Computers are stupid

There's a discussion in the forum arguing that computers and software are sufficiently advanced and intelligent (or soon will be) to replace humans in many tasks. I always argue that software has inherent limitations that no computer hardware could ever overcome. Tonight, I was reminded of these limitations again.

I asked my mapping program, Microsoft Streets and Trips 2004, to direct me from Pittsburgh to my girlfriend's theatre in Manhattan. It initially gave me the most "direct" route using the Lincoln Tunnel, but it would have taken me on a huge driving tour through Manhattan that would, in reality, take far longer than an alternate route using the Holland Tunnel.

Unlike stupid online mapping services in which directions seem like an afterthought, the PC software packages usually allow you to set waypoints to refine your route. So I told Streets and Trips to set the Holland Tunnel as a waypoint and recalculate the directions.


"Directions"
At first glance, it gave me the right directions, but the area around the tunnel exit showed this confusing map. I was dreading that drive.

Later, I figured out what happened.

When I clicked on the Holland Tunnel to set it as my waypoint, I had actually clicked on the top (outbound) lane. To me, that's just "the Holland Tunnel". I was conceptually clicking on a tunnel, not any particular section of road inside of it. The mapping program, seeing these correctly as two separate one-way road sections, did what it took to get me to pass through that section: it directed me to drive through the tunnel into the city, then turn around and drive back out (hitting the waypoint in the other lane), then driving back in to eventually reach my destination.

Does anyone still want to argue that computers are smart and can replace human judgment?

The program did exactly what I requested. But that's not what I meant. You see, humans have the intelligence to figure out what you meant if it's not exactly what you said.

Growing up, my mother tried her best to prevent my sister and I from becoming television junkies by limiting how long we could watch. She'd say, "That TV better be turned off at 10:00!" While she meant that we couldn't watch any TV after 10:00, that's not what she said. So we'd turn it off at 9:59, and turn it back on at 10:01.

It was off at 10:00. We followed her instructions exactly.

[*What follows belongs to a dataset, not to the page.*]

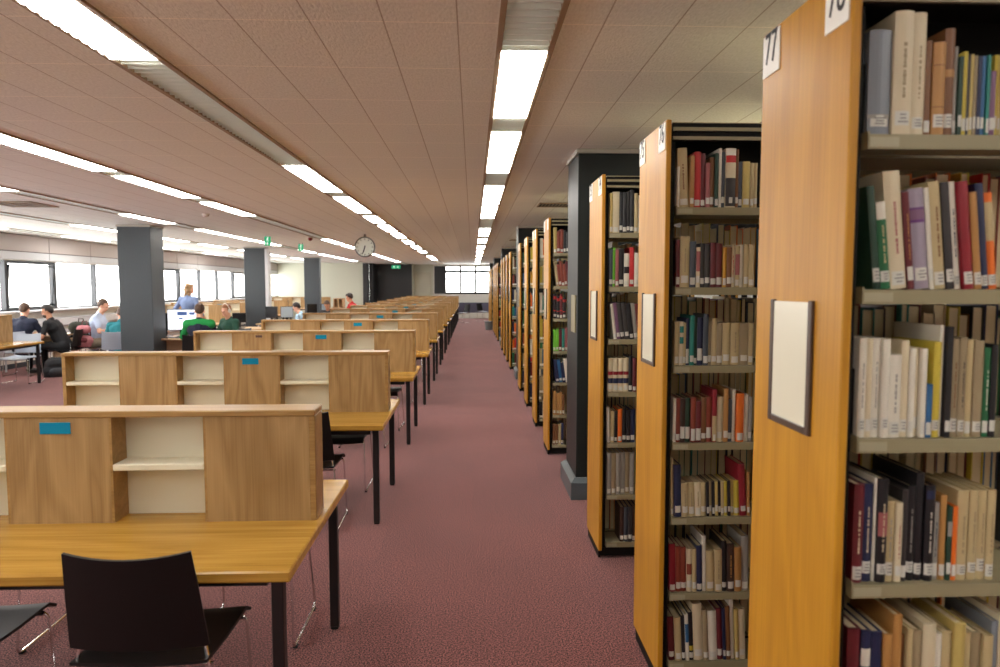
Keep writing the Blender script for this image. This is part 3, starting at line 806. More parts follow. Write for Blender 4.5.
# --- third bookcase
u = .00201
put_row(2, 0, u, [(9, 118, 'straw'), (20, 122, 'ivory'), (10, 120, 'black'), (12, 120, 'black'), (10, 122, 'char'), (12, 128, 'black'), (11, 118, 'cream'), (12, 112, 'white')], BX, 0, 1)
put_row(2, 1, u, [(11, 112, 'slate'), (8, 118, 'lime'), (10, 112, 'rose'), (16, 115, 'black'), (16, 100, 'white', {'band': [(.4, .6, 'black')]}), (15, 118, 'red'), (14, 102, 'white')], BX, 0, 1)
put_row(2, 2, u, [(9, 108, 'white'), (10, 112, 'mauve'), (14, 110, 'char'), (14, 112, 'char'), (14, 108, 'black'), (12, 110, 'silver'), (14, 108, 'maroon')], BX+.035, 7, 1)
u = .0061
put_row(2, 3, u, [(5.2, 34, 'ivory', {'band': [(.25, .4, 'navy'), (.5, .6, 'crimson')]})]*4+[(4, 36, 'black'), (4, 34, 'maroon')], BX, 0, 1)
put_row(2, 4, u, [(3, 36, 'white', {'lean': 2}), (4, 32, 'cream'), (3.5, 32, 'black'), (4.5, 34, 'orange'), (4, 35, 'black'), (4, 33, 'black'), (5, 34, 'navy')], BX, 0, 1)
put_row(2, 5, u, [(4.6, 43, 'silver'), (4.6, 43, 'beige'), (4.6, 43, 'silver'), (4.8, 43, 'silver'), (4.6, 43, 'beige'), (4.6, 43, 'silver')], BX, 0, 1)
put_row(2, 6, u, [(4.2, 36, 'dbrown'), (4.2, 36, 'slate'), (4.2, 36, 'char'), (4.2, 36, 'dbrown'), (4.2, 36, 'slate')], BX+.085, 0, 1)
# --- fourth bookcase and beyond: what the gaps show
R4 = [['straw', 'rust', 'rust', 'black', 'char'], ['cream', 'rust', 'rust', 'rust', 'maroon'], ['black', 'black', 'maroon', 'black'], ['lime', 'lime', 'maroon', 'teal', 'rose'],
      ['navy', 'blue', 'navy', 'white'], ['tan', 'tan', 'tan', 'brown'], ['brown', 'brown', 'cream', 'navy']]
BND = [[], [], [(.78, .9, 'red'), (.3, .34, 'red')], [], [], [(.1, .2, 'cream')], [(.1, .2, 'cream')]]
for s in range(7):
    put_row(3, s, 1, [(random.uniform(.026, .036), random.uniform(.2, .25), c, ({'band': BND[s]} if BND[s] else {})) for c in R4[s]], BX+(.03 if s in (1, 4) else 0), 7 if s in (1, 4) else 0, 1)
PAL = ['navy', 'blue', 'cream', 'orange', 'red', 'teal', 'green', 'ivory', 'black', 'mustard', 'rust', 'white', 'maroon', 'yellow']
class Mass:      # many books as one object, one material slot per cover colour
    def __init__(s): s.v = []; s.f = []; s.m = []; s.mats = []
    def add(s, mb, m):
        o = len(s.v); s.v += mb.v; s.f += [tuple(i+o for i in f) for f in mb.f]
        if m not in s.mats: s.mats.append(m)
        s.m += [s.mats.index(m)]*len(mb.f)
    def book(s, x, y, z, w, h, dp, c, back):
        bt = min(.0028, w*.16)
        Y = lambda a, b: (y-b, y-a) if back else (y+a, y+b)
        cv = MB(); cv.box(x, x+bt, *Y(0, dp), z, z+h).box(x+w-bt, x+w, *Y(0, dp), z, z+h).box(x+bt, x+w-bt, *Y(0, .004), z, z+h)
        s.add(cv, cmat(c)); s.add(MB().box(x+bt, x+w-bt, *Y(.004, dp-.004), z+.003, z+h-.004), M_PAGES)
        s.add(MB().box(x+.001, x+w-.001, *Y(-.0008, 0), z+.01, z+.036), M_PAPER)
    def build(s, name):
        me = bpy.data.meshes.new(name); me.from_pydata(s.v, [], s.f)
        for m in s.mats: me.materials.append(m)
        me.polygons.foreach_set('material_index', s.m)
        bm = bmesh.new(); bm.from_mesh(me); bmesh.ops.recalc_face_normals(bm, faces=bm.faces); bm.to_mesh(me); bm.free()
        o = bpy.data.objects.new(name, me); COL.objects.link(o); return o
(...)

Computers are like smartass kids. If you tell a computer to do something, it does exactly that - no more, no less. There's no "intelligence" behind it. Software can be written with algorithms that allow flexibility, but it's still all deterministic with predefined rules and patterns that were manually specified by a programmer in a cubicle somewhere.

When an unforeseen condition arises, a human can always use judgment to figure out a good possible solution. Computers are restricted to a finite set of predetermined patterns. Hardware can get faster than we could have ever imagined a decade ago, but we'll still never conquer that limit.